* REQUIRED WORK: Can you retype only the lines from the one with "Continue the Blender Python script for this scene: part 2, from" through the final line of the material, exactly as given?

+ + + +

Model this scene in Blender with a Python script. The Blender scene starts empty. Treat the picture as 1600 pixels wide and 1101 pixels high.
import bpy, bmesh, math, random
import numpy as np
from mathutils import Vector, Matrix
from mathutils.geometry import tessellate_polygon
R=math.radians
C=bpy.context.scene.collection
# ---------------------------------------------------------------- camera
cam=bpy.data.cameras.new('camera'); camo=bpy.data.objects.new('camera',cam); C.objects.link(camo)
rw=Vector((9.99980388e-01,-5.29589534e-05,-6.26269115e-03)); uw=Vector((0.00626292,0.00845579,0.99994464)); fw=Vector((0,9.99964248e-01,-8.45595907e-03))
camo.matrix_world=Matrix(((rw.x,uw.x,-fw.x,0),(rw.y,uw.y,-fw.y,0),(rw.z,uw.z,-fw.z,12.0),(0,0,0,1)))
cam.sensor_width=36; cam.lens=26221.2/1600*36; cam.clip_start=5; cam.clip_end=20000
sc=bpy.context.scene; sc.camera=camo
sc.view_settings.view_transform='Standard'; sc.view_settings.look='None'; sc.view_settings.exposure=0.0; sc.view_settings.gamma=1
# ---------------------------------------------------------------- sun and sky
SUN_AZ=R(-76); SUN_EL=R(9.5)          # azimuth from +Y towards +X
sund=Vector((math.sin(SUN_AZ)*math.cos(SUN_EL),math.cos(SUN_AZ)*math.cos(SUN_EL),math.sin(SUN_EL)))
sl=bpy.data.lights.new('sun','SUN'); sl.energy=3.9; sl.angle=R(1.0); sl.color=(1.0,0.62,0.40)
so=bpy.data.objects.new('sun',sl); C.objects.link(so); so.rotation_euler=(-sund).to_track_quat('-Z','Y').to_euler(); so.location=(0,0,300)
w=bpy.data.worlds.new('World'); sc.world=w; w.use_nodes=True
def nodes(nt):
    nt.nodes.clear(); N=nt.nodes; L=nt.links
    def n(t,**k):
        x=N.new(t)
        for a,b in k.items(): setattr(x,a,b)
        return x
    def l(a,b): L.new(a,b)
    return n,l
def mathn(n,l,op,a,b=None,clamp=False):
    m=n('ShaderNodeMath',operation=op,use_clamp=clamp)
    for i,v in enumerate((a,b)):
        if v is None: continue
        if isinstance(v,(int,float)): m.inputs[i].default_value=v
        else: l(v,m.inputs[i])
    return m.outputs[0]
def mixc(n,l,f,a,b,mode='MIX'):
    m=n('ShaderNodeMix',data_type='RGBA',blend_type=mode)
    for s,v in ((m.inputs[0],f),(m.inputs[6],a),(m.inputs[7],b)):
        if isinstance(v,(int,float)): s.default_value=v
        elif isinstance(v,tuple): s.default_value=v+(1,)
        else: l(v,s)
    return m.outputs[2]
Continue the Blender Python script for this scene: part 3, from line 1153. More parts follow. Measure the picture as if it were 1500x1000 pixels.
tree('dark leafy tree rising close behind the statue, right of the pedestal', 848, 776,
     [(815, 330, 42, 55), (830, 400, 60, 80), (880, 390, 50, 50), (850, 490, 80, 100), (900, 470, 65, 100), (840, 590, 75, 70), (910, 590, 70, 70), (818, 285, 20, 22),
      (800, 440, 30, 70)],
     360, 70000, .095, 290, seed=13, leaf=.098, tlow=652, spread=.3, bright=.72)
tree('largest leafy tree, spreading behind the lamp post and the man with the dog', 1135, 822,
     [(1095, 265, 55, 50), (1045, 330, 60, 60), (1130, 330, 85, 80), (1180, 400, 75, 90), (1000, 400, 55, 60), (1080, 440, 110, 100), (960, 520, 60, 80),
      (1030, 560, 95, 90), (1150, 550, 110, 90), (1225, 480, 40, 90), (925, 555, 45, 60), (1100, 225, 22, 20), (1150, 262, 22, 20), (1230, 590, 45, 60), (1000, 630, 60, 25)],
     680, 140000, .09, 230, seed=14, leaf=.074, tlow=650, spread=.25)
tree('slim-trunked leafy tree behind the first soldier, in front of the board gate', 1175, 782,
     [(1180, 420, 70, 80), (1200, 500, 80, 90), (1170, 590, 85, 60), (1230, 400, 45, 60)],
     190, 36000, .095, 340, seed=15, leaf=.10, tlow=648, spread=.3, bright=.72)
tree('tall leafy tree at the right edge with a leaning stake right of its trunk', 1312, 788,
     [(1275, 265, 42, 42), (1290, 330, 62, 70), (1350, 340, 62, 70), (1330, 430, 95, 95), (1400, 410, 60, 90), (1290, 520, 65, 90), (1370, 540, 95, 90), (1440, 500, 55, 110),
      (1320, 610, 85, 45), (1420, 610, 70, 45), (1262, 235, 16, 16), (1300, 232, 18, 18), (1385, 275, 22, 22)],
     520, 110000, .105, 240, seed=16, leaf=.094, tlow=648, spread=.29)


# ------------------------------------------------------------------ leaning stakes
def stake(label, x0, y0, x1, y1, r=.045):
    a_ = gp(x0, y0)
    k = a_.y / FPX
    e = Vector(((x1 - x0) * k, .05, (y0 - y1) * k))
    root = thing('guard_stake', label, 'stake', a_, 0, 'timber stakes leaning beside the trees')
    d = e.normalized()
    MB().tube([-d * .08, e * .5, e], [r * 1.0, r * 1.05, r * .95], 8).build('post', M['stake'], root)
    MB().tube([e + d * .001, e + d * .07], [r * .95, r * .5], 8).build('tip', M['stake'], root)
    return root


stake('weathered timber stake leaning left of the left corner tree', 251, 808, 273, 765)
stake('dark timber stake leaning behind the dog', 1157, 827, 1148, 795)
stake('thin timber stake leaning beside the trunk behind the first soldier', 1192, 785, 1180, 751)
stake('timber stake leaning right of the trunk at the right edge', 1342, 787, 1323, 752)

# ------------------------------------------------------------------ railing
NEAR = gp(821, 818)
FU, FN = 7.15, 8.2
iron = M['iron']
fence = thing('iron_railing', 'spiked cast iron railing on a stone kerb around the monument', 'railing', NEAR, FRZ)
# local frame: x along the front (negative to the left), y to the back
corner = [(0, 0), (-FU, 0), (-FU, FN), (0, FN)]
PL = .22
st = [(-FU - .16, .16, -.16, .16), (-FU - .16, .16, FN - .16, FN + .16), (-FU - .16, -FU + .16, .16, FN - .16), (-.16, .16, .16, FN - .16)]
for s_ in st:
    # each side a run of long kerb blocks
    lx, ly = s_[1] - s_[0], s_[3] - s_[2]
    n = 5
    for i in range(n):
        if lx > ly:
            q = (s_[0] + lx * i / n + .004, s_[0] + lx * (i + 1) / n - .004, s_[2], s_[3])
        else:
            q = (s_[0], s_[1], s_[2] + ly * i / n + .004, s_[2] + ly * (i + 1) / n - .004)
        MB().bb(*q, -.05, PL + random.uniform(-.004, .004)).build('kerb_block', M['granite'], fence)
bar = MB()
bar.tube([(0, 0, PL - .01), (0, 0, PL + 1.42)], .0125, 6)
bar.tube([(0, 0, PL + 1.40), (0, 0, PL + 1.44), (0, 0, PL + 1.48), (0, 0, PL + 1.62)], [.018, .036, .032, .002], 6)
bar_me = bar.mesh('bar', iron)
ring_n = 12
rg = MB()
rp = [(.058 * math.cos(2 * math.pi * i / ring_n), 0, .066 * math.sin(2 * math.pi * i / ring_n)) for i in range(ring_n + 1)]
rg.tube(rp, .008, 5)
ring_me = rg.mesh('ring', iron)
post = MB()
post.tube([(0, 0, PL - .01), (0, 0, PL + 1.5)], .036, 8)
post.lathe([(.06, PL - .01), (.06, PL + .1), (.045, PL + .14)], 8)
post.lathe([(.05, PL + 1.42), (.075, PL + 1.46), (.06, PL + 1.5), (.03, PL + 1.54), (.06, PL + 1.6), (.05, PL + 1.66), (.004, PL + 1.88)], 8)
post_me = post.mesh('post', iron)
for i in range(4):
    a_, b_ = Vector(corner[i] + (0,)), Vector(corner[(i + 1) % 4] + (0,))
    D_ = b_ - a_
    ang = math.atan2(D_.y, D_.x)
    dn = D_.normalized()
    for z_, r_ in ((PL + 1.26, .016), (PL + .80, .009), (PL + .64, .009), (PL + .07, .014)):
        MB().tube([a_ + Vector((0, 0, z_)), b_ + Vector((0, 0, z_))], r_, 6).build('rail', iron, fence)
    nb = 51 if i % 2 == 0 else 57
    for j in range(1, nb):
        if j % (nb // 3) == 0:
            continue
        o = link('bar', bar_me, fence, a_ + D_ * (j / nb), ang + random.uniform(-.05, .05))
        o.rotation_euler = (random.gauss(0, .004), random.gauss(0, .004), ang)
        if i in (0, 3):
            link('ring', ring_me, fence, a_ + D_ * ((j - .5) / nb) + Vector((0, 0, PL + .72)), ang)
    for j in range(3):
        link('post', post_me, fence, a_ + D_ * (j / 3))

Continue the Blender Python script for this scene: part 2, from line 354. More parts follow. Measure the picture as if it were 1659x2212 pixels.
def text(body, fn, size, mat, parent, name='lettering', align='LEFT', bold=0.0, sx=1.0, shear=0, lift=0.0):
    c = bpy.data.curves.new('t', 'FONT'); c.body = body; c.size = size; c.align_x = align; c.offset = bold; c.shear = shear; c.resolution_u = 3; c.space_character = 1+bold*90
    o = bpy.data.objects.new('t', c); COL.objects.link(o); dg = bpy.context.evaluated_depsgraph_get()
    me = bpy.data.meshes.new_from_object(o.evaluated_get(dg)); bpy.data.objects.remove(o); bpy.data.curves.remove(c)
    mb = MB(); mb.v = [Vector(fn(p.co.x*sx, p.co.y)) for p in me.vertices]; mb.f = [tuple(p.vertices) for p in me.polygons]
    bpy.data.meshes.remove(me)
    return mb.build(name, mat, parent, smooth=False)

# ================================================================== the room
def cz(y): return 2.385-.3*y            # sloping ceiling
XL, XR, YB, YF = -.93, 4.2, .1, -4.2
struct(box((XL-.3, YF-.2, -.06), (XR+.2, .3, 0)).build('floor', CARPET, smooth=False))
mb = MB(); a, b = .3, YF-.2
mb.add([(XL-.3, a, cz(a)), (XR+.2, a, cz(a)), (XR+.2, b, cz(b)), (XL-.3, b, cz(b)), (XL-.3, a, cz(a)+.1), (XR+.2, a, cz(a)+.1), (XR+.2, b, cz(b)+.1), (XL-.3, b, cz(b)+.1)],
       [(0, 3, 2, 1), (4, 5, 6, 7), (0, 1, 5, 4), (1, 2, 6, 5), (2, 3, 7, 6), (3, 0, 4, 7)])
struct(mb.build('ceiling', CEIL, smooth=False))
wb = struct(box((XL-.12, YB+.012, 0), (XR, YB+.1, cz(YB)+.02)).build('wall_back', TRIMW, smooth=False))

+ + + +

* FULL RESPONSE:
Continue the Blender Python script for this scene: part 2, from line 354. More parts follow. Measure the picture as if it were 1659x2212 pixels.
def text(body, fn, size, mat, parent, name='lettering', align='LEFT', bold=0.0, sx=1.0, shear=0, lift=0.0):
    c = bpy.data.curves.new('t', 'FONT'); c.body = body; c.size = size; c.align_x = align; c.offset = bold; c.shear = shear; c.resolution_u = 3; c.space_character = 1+bold*90
    o = bpy.data.objects.new('t', c); COL.objects.link(o); dg = bpy.context.evaluated_depsgraph_get()
    me = bpy.data.meshes.new_from_object(o.evaluated_get(dg)); bpy.data.objects.remove(o); bpy.data.curves.remove(c)
    mb = MB(); mb.v = [Vector(fn(p.co.x*sx, p.co.y)) for p in me.vertices]; mb.f = [tuple(p.vertices) for p in me.polygons]
    bpy.data.meshes.remove(me)
    return mb.build(name, mat, parent, smooth=False)

# ================================================================== the room
def cz(y): return 2.385-.3*y            # sloping ceiling
XL, XR, YB, YF = -.93, 4.2, .1, -4.2
struct(box((XL-.3, YF-.2, -.06), (XR+.2, .3, 0)).build('floor', CARPET, smooth=False))
mb = MB(); a, b = .3, YF-.2
mb.add([(XL-.3, a, cz(a)), (XR+.2, a, cz(a)), (XR+.2, b, cz(b)), (XL-.3, b, cz(b)), (XL-.3, a, cz(a)+.1), (XR+.2, a, cz(a)+.1), (XR+.2, b, cz(b)+.1), (XL-.3, b, cz(b)+.1)],
       [(0, 3, 2, 1), (4, 5, 6, 7), (0, 1, 5, 4), (1, 2, 6, 5), (2, 3, 7, 6), (3, 0, 4, 7)])
struct(mb.build('ceiling', CEIL, smooth=False))
wb = struct(box((XL-.12, YB+.012, 0), (XR, YB+.1, cz(YB)+.02)).build('wall_back', TRIMW, smooth=False))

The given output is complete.